Il Mediterraneo continua ad essere una tomba per i migranti. L’ennesimo naufragio avvenuto ieri ha causato la morte di almeno 41 persone, i quattro sopravvissuti portati in salvo a Lampedusa, tre uomini e una donna, sono originari di Costa d’Avorio e Guinea Konakry. Si tratta di due paesi di quell’Africa Occidentale che rischia di entrare in un’escalation di violenze e caos a seguito del colpo di Stato in Niger.
I militari golpisti del Niger che il 26 luglio hanno deposto il presidente eletto Bazoum hanno provocato una spaccatura nella Comunità economica dei Paesi dell’Africa Occidentale (Ecowas). Mali e Burkina Faso, Paesi anch’essi retti da giunte golpiste, sostengono la giunta che ha preso il potere, mentre il resto degli Stati che compone l’Ecowas minaccia un intervento militare in Niger per riportare l’ordine costituzionale. La cosiddetta striscia del Sahel – già destabilizzata da gruppi islamisti, traffici illegali e rotte migratorie – rischia ora di diventare una polveriera la cui esplosione potrebbe avere ripercussioni su tutto l’ordine mondiale.

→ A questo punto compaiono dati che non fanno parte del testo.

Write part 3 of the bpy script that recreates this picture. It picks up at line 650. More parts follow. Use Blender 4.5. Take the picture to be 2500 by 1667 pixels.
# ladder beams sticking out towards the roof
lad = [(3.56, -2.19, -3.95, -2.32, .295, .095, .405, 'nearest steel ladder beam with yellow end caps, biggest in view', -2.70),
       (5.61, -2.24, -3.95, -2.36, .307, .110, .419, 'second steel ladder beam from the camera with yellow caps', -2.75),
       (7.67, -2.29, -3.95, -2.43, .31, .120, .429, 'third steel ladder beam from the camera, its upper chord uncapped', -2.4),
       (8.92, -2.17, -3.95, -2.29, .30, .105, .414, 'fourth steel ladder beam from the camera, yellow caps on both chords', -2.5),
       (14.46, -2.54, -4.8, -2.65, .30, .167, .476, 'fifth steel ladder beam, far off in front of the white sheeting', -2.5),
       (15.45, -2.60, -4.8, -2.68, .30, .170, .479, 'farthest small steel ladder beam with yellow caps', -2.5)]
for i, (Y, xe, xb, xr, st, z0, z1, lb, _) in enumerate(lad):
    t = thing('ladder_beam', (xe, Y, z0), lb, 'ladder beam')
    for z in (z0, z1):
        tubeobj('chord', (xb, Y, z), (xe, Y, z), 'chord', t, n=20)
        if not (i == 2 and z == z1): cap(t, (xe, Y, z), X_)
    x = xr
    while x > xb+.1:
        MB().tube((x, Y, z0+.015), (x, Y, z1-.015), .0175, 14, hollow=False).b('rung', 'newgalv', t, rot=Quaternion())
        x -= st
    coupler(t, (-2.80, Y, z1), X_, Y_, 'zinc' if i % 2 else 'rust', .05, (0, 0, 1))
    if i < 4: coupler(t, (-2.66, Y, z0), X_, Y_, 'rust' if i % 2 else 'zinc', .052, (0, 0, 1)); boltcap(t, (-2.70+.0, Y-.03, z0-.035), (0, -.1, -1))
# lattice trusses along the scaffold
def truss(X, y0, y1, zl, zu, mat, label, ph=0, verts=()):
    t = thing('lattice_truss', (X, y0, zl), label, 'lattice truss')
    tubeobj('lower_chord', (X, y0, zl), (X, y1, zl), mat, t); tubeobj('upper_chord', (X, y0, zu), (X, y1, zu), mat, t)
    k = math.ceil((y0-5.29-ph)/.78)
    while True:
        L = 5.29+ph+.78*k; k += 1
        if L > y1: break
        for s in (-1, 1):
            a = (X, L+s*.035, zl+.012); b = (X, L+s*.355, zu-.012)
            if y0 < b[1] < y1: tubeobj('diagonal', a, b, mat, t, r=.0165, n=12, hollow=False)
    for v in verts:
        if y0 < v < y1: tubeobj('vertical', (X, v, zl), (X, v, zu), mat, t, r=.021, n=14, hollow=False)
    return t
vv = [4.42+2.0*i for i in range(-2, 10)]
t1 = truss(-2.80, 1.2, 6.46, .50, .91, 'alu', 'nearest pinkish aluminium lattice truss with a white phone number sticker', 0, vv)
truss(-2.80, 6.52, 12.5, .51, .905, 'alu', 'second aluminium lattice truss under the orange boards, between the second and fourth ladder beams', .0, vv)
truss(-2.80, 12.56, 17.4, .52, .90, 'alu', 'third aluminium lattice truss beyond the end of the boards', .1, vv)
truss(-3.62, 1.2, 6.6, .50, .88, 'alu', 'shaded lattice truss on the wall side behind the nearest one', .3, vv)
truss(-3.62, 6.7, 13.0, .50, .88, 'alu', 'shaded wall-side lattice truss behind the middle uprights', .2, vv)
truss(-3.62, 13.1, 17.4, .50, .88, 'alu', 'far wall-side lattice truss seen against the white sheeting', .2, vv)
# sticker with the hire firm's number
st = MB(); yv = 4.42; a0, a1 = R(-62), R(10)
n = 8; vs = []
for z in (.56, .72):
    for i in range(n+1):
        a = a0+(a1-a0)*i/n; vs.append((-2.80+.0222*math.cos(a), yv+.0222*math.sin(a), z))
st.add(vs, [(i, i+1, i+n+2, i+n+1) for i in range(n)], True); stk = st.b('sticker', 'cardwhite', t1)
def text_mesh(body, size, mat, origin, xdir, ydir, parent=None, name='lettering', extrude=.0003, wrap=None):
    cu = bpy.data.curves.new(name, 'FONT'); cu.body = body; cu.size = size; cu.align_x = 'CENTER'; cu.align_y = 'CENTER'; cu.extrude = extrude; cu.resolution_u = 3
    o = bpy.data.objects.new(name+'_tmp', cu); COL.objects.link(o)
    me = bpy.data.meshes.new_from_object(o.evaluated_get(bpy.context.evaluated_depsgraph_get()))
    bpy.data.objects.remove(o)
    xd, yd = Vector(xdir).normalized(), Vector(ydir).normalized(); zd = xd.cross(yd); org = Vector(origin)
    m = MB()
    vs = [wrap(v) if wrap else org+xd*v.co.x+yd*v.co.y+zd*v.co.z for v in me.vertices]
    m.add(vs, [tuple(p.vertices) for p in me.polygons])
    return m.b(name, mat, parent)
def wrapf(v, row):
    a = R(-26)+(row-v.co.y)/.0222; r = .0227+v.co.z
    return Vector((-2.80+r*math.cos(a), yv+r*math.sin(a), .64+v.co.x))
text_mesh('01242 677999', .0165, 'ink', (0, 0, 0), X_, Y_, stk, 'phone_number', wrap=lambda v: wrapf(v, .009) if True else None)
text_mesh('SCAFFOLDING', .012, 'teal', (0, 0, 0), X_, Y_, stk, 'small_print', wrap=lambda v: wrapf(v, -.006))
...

Non è un caso in fatti che Stati Uniti ed Europa siano impegnati in una soluzione pacifica della crisi anche se chiedono il ritorno del presidente eletto. Le Chiese dell’Africa Occidentale stanno facendo ogni sforzo per evitare un conflitto fratricida tra africani. Se la situazione dovesse precipitare le ripercussioni sui flussi migratori sarebbero devastanti. Già ora infatti la rotta del Mediterraneo centrale è composta principalmente da migranti dell’Africa Sub Sahariana e in particolare dei popolosi Paesi occidentali. Secondo l’Onu, i migranti del Niger sono proprio tra i più numerosi tra quelli registrati nei centri di detenzione libici. Una crisi su scala internazionale, che coinvolgerebbe un’intera regione del continente africano, è quindi un’eventualità da scongiurare con tutti gli sforzi della diplomazia mondiale. Tra l’altro il clero locale riferisce che la momentanea chiusura di tutte le frontiere del Niger sta causano ulteriori problemi alle persone che tentano la fuga.
La crisi politica in Niger si è tinta anche di toni anti occidentali, i militari golpisti guardano alla Russia e alla Cina e la popolazione che li sostiene nei giorni scorsi ha scandito slogan anti-francesi. Parigi infatti ha mantenuto una politica neo colonialista in Niger dal quale ottiene grandi quantità di uranio per le sue centrali nucleari. Il paradosso è che le invettive antieuropee delle piazze poi sono in contrasto con il sogno di raggiungere il Vecchio Continente coltivato da gran parte dei giovani africani. L’Europa e gli Stati Uniti hanno ora la possibilità di mostrare grande maturità, in primis dimostrando di non lavorare solo per i loro interessi ma per il bene e lo sviluppo di tutta la regione. La Cina sta infatti sostituendo l’Occidente in molte aree dell’Africa nel campo dello sfruttamento delle risorse naturali ma l’Europa può ancora essere un punto di riferimento diplomatico per leader politici, etnici e religiosi dell’Africa Occidentale.
Povertà, estremismo islamico, traffici illeciti e instabilità politica rendono incerto il futuro di milioni di giovani africani. I più capaci e intraprendenti prendono la via delle migrazioni, una fuga che impoverisce ulteriormente l’Africa e che l’Europa non può gestire con adeguate risorse. Voltare le spalle e chiudere le frontiere non offre alcuna soluzione, in un mondo globalizzato le crisi africane si riverberano nel giro di pochi giorni ai confini dell’Europa che, con tutti i suoi difetti, resta l’unico baluardo di solidarietà e diritti umani sulla scena mondiale. L’Europa lasci da parte i piccoli egoismi e le velleità coloniale dei singoli paesi e torni ad essere un partner affidabile per stabilizzare i paesi oltre il deserto del Sahara.